Reproduce the data exactly and drop any pictures it holds.

══════

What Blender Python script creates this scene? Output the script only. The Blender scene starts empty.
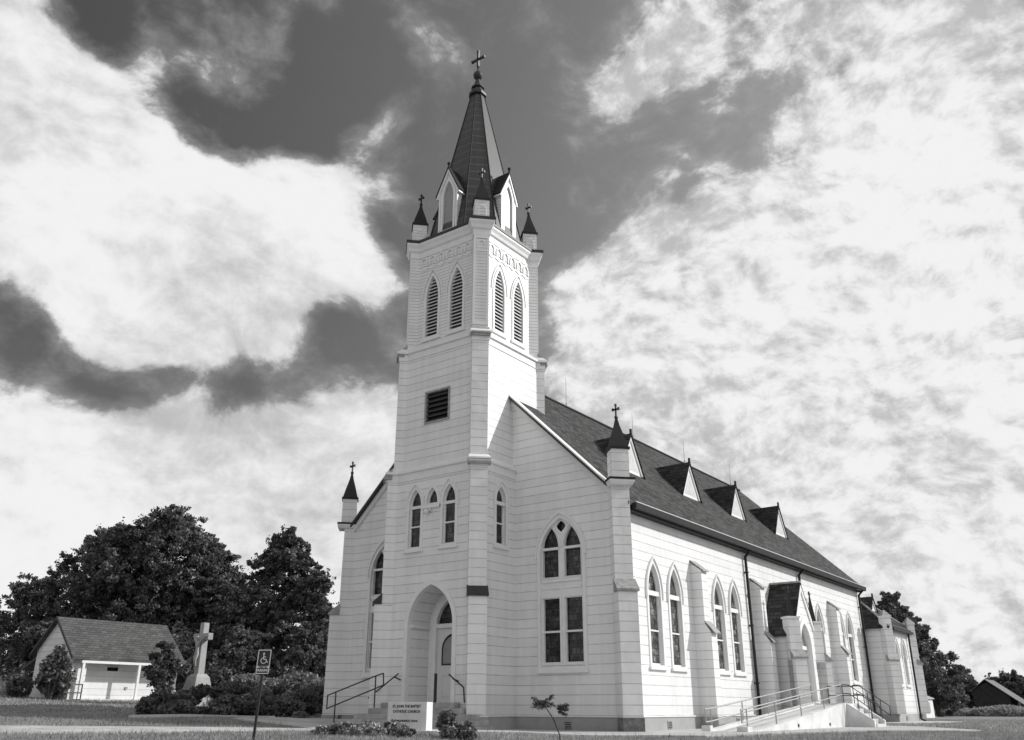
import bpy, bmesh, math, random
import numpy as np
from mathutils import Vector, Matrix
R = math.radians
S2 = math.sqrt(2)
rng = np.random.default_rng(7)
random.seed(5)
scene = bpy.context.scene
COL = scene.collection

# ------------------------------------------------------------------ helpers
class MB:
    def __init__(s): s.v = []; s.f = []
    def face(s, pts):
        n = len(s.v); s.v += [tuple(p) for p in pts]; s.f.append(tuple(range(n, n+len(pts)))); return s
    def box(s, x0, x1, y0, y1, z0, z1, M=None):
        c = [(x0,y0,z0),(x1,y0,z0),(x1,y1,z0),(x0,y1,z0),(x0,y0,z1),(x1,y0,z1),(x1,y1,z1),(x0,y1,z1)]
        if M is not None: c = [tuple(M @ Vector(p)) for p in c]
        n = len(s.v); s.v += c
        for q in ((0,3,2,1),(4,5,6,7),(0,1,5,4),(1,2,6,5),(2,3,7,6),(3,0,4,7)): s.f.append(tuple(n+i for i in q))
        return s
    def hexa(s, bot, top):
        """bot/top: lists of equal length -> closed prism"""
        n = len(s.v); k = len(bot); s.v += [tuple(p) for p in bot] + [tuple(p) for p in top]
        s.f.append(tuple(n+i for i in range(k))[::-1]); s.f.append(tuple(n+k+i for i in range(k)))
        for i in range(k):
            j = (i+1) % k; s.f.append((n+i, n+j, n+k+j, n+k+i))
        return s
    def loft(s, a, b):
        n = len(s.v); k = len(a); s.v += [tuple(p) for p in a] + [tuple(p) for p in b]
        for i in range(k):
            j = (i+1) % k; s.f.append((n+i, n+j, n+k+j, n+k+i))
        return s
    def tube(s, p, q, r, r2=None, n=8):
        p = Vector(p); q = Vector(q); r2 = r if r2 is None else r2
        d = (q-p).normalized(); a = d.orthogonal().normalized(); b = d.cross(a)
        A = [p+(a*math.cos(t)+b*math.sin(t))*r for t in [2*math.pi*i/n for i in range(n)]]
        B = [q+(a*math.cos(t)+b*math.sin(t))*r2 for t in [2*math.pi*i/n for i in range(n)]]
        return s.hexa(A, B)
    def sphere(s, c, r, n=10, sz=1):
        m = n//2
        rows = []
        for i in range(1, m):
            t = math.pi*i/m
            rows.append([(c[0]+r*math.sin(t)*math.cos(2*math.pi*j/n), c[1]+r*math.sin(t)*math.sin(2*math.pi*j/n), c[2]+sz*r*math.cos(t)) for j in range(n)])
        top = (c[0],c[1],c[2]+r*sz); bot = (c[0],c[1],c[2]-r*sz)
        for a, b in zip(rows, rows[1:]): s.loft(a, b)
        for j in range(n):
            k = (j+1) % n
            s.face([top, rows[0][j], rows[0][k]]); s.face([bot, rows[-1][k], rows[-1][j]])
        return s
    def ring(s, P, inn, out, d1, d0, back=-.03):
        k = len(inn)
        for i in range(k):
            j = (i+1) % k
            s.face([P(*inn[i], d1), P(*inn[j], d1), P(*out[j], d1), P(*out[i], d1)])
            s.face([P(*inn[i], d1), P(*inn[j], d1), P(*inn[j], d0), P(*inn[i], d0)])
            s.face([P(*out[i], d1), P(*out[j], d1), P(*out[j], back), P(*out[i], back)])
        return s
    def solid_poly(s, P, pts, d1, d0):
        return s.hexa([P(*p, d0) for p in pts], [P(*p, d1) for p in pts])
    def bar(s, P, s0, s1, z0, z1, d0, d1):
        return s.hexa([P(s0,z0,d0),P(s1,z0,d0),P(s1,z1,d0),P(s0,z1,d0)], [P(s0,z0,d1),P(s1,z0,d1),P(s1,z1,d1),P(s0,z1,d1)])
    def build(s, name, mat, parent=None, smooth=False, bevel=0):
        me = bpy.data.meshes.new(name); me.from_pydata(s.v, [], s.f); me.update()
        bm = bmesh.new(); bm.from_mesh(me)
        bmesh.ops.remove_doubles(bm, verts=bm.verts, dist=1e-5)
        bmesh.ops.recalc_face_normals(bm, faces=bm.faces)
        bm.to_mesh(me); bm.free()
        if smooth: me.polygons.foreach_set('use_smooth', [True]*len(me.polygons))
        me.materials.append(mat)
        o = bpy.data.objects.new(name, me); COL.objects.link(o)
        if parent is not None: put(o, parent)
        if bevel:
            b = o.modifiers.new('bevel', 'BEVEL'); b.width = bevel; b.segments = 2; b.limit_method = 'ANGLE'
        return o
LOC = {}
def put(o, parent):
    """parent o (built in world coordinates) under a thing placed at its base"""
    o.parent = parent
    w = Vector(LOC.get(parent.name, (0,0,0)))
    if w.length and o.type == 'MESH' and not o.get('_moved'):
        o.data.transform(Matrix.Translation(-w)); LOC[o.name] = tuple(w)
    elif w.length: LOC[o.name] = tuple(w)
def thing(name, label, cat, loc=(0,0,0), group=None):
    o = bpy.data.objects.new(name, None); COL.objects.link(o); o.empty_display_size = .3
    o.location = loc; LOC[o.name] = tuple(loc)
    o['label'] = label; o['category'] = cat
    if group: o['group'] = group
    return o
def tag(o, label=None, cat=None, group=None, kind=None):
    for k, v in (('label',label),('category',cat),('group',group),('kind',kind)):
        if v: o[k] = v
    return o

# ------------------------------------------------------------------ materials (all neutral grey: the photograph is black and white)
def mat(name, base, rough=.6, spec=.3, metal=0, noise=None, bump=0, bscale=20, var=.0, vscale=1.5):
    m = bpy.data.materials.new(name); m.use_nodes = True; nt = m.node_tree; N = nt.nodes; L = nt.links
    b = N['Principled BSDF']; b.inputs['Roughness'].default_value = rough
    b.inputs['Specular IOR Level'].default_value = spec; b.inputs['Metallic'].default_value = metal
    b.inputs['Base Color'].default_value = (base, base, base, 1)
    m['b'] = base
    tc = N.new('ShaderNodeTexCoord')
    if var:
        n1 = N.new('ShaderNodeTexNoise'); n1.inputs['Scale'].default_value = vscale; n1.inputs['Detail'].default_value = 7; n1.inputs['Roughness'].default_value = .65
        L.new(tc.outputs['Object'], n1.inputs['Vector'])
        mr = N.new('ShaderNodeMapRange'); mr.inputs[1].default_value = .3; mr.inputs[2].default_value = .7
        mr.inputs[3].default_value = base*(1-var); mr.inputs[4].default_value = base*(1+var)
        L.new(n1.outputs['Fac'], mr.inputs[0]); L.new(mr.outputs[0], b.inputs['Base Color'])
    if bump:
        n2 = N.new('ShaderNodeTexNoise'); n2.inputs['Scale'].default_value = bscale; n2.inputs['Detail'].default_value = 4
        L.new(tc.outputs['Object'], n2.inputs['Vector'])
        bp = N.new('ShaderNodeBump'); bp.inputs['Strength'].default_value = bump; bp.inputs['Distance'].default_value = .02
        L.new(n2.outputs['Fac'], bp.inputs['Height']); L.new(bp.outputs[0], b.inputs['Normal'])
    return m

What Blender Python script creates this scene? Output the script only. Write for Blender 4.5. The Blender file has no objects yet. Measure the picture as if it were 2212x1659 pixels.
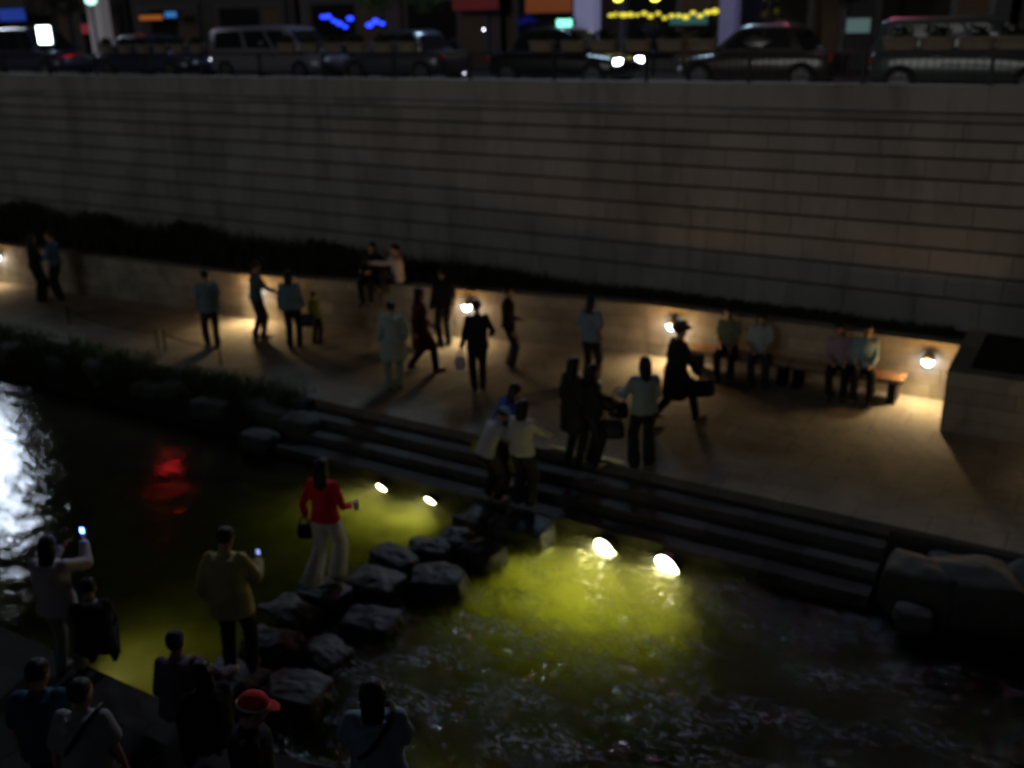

══════

▸ Reply to the exercise:
What Blender Python script creates this scene? Output the script only. The Blender scene starts empty.
import bpy, bmesh, math, random
import numpy as np
from mathutils import Vector, Matrix
R = math.radians
S2 = math.sqrt(2)
rng = np.random.default_rng(7)
random.seed(5)
scene = bpy.context.scene
COL = scene.collection

# ------------------------------------------------------------------ helpers
class MB:
    def __init__(s): s.v = []; s.f = []
    def face(s, pts):
        n = len(s.v); s.v += [tuple(p) for p in pts]; s.f.append(tuple(range(n, n+len(pts)))); return s
    def box(s, x0, x1, y0, y1, z0, z1, M=None):
        c = [(x0,y0,z0),(x1,y0,z0),(x1,y1,z0),(x0,y1,z0),(x0,y0,z1),(x1,y0,z1),(x1,y1,z1),(x0,y1,z1)]
        if M is not None: c = [tuple(M @ Vector(p)) for p in c]
        n = len(s.v); s.v += c
        for q in ((0,3,2,1),(4,5,6,7),(0,1,5,4),(1,2,6,5),(2,3,7,6),(3,0,4,7)): s.f.append(tuple(n+i for i in q))
        return s
    def hexa(s, bot, top):
        """bot/top: lists of equal length -> closed prism"""
        n = len(s.v); k = len(bot); s.v += [tuple(p) for p in bot] + [tuple(p) for p in top]
        s.f.append(tuple(n+i for i in range(k))[::-1]); s.f.append(tuple(n+k+i for i in range(k)))
        for i in range(k):
            j = (i+1) % k; s.f.append((n+i, n+j, n+k+j, n+k+i))
        return s
    def loft(s, a, b):
        n = len(s.v); k = len(a); s.v += [tuple(p) for p in a] + [tuple(p) for p in b]
        for i in range(k):
            j = (i+1) % k; s.f.append((n+i, n+j, n+k+j, n+k+i))
        return s
    def tube(s, p, q, r, r2=None, n=8):
        p = Vector(p); q = Vector(q); r2 = r if r2 is None else r2
        d = (q-p).normalized(); a = d.orthogonal().normalized(); b = d.cross(a)
        A = [p+(a*math.cos(t)+b*math.sin(t))*r for t in [2*math.pi*i/n for i in range(n)]]
        B = [q+(a*math.cos(t)+b*math.sin(t))*r2 for t in [2*math.pi*i/n for i in range(n)]]
        return s.hexa(A, B)
    def sphere(s, c, r, n=10, sz=1):
        m = n//2
        rows = []
        for i in range(1, m):
            t = math.pi*i/m
            rows.append([(c[0]+r*math.sin(t)*math.cos(2*math.pi*j/n), c[1]+r*math.sin(t)*math.sin(2*math.pi*j/n), c[2]+sz*r*math.cos(t)) for j in range(n)])
        top = (c[0],c[1],c[2]+r*sz); bot = (c[0],c[1],c[2]-r*sz)
        for a, b in zip(rows, rows[1:]): s.loft(a, b)
        for j in range(n):
            k = (j+1) % n
            s.face([top, rows[0][j], rows[0][k]]); s.face([bot, rows[-1][k], rows[-1][j]])
        return s
    def ring(s, P, inn, out, d1, d0, back=-.03):
        k = len(inn)
        for i in range(k):
            j = (i+1) % k
            s.face([P(*inn[i], d1), P(*inn[j], d1), P(*out[j], d1), P(*out[i], d1)])
            s.face([P(*inn[i], d1), P(*inn[j], d1), P(*inn[j], d0), P(*inn[i], d0)])
            s.face([P(*out[i], d1), P(*out[j], d1), P(*out[j], back), P(*out[i], back)])
        return s
    def solid_poly(s, P, pts, d1, d0):
        return s.hexa([P(*p, d0) for p in pts], [P(*p, d1) for p in pts])
    def bar(s, P, s0, s1, z0, z1, d0, d1):
        return s.hexa([P(s0,z0,d0),P(s1,z0,d0),P(s1,z1,d0),P(s0,z1,d0)], [P(s0,z0,d1),P(s1,z0,d1),P(s1,z1,d1),P(s0,z1,d1)])
    def build(s, name, mat, parent=None, smooth=False, bevel=0):
        me = bpy.data.meshes.new(name); me.from_pydata(s.v, [], s.f); me.update()
        bm = bmesh.new(); bm.from_mesh(me)
        bmesh.ops.remove_doubles(bm, verts=bm.verts, dist=1e-5)
        bmesh.ops.recalc_face_normals(bm, faces=bm.faces)
        bm.to_mesh(me); bm.free()
        if smooth: me.polygons.foreach_set('use_smooth', [True]*len(me.polygons))
        me.materials.append(mat)
        o = bpy.data.objects.new(name, me); COL.objects.link(o)
        if parent is not None: put(o, parent)
        if bevel:
            b = o.modifiers.new('bevel', 'BEVEL'); b.width = bevel; b.segments = 2; b.limit_method = 'ANGLE'
        return o
LOC = {}
def put(o, parent):
    """parent o (built in world coordinates) under a thing placed at its base"""
    o.parent = parent
    w = Vector(LOC.get(parent.name, (0,0,0)))
    if w.length and o.type == 'MESH' and not o.get('_moved'):
        o.data.transform(Matrix.Translation(-w)); LOC[o.name] = tuple(w)
    elif w.length: LOC[o.name] = tuple(w)
def thing(name, label, cat, loc=(0,0,0), group=None):
    o = bpy.data.objects.new(name, None); COL.objects.link(o); o.empty_display_size = .3
    o.location = loc; LOC[o.name] = tuple(loc)
    o['label'] = label; o['category'] = cat
    if group: o['group'] = group
    return o
def tag(o, label=None, cat=None, group=None, kind=None):
    for k, v in (('label',label),('category',cat),('group',group),('kind',kind)):
        if v: o[k] = v
    return o

# ------------------------------------------------------------------ materials (all neutral grey: the photograph is black and white)
def mat(name, base, rough=.6, spec=.3, metal=0, noise=None, bump=0, bscale=20, var=.0, vscale=1.5):
    m = bpy.data.materials.new(name); m.use_nodes = True; nt = m.node_tree; N = nt.nodes; L = nt.links
    b = N['Principled BSDF']; b.inputs['Roughness'].default_value = rough
    b.inputs['Specular IOR Level'].default_value = spec; b.inputs['Metallic'].default_value = metal
    b.inputs['Base Color'].default_value = (base, base, base, 1)
    m['b'] = base
    tc = N.new('ShaderNodeTexCoord')
    if var:
        n1 = N.new('ShaderNodeTexNoise'); n1.inputs['Scale'].default_value = vscale; n1.inputs['Detail'].default_value = 7; n1.inputs['Roughness'].default_value = .65
        L.new(tc.outputs['Object'], n1.inputs['Vector'])
        mr = N.new('ShaderNodeMapRange'); mr.inputs[1].default_value = .3; mr.inputs[2].default_value = .7
        mr.inputs[3].default_value = base*(1-var); mr.inputs[4].default_value = base*(1+var)
        L.new(n1.outputs['Fac'], mr.inputs[0]); L.new(mr.outputs[0], b.inputs['Base Color'])
    if bump:
        n2 = N.new('ShaderNodeTexNoise'); n2.inputs['Scale'].default_value = bscale; n2.inputs['Detail'].default_value = 4
        L.new(tc.outputs['Object'], n2.inputs['Vector'])
        bp = N.new('ShaderNodeBump'); bp.inputs['Strength'].default_value = bump; bp.inputs['Distance'].default_value = .02
        L.new(n2.outputs['Fac'], bp.inputs['Height']); L.new(bp.outputs[0], b.inputs['Normal'])
    return m

What Blender Python script creates this scene? Output the script only. Write for Blender 4.5. The Blender file has no objects yet. Measure the picture as if it were 2212x1659 pixels.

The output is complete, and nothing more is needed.